La obra demuestra, este es su valor añadido, todo el inmenso y muy serio estudio que existe detrás de cada muñe que uno ve y dice para sí: Pues muy bien, me gusta, me encanta, la volveré a ver al menor chance… Y sueña que quiere montar sobre Palmiche, ese “caballo de pelea” y ser Elpidio Valdés o María Silvia…, solo que desconoce que los toques de corneta no son inventados ni tomados al azar, son los que corresponden a cada ocasión, igual ocurre con las voces de mando, las cargas al machete, el armamento, los uniformes de un bando y del otro, los fortines y los pasajes históricos. Pongamos por caso el animado del cañón hecho con tiritas de cuero, algo tan insólito que parece un invento del realizador, fruto de su imaginación ―desbordante, por cierto― y que en cambio sí existió.

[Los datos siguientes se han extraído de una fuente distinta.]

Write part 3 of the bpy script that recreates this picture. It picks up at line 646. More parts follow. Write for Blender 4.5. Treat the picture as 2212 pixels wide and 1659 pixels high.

Entonces hay, en esencia, seriedad y respeto por la historia de las luchas independentistas cubanas. Una seriedad contagiosa.

También se le quedó en el tintero una saga de cartones sobre los servicios secretos de los mambises, ya tenía bien ubicada la información; y un libro que incluyera las frases más célebres de sus muñequitos con la imagen del momento en que se dicen por primera vez. Mi frase preferida ―¡esta es la mía!―, aparece al final del corto El fusil cuando Fico, refiriéndose a su nueva arma, le dice a Elpidio en el momento en que se la va a entregar: “No me lo ensucie, mi coronel”. Yo quiero tener uno de esos ejemplares, uno de los primeros.

Estoy seguro de que El libro del mambí va a constituir una especie de Biblia del ejército libertador cubano, algo que cada padre y madre querrán tener al alcance de la mano, pongamos por caso, en la mesa de noche, de ahí lo de Biblia, a fin de leerlo cada vez que se tenga una oportunidad o el cuerpo así lo exija.

 

Para su lanzamiento teníamos, y ahí espera a buen resguardo, una botella de Aberlour, whisky ―nosotros preferimos renombrarlo wisconsin― escocés de diez años y una sola malta, como corresponde al acontecimiento, no faltara más. Vamos a brindar ese día. Nadie, ni Dios, nos lo va a impedir: ¡Por ti, Juan!

Ahora me voy a sustraer al impulso de llamarlo por teléfono. Es decir, otra vez. De todas formas, marcaré su número y, al primer timbrazo, cuelgo para que en su casa piensen que es el mismo equivocado de a cada rato.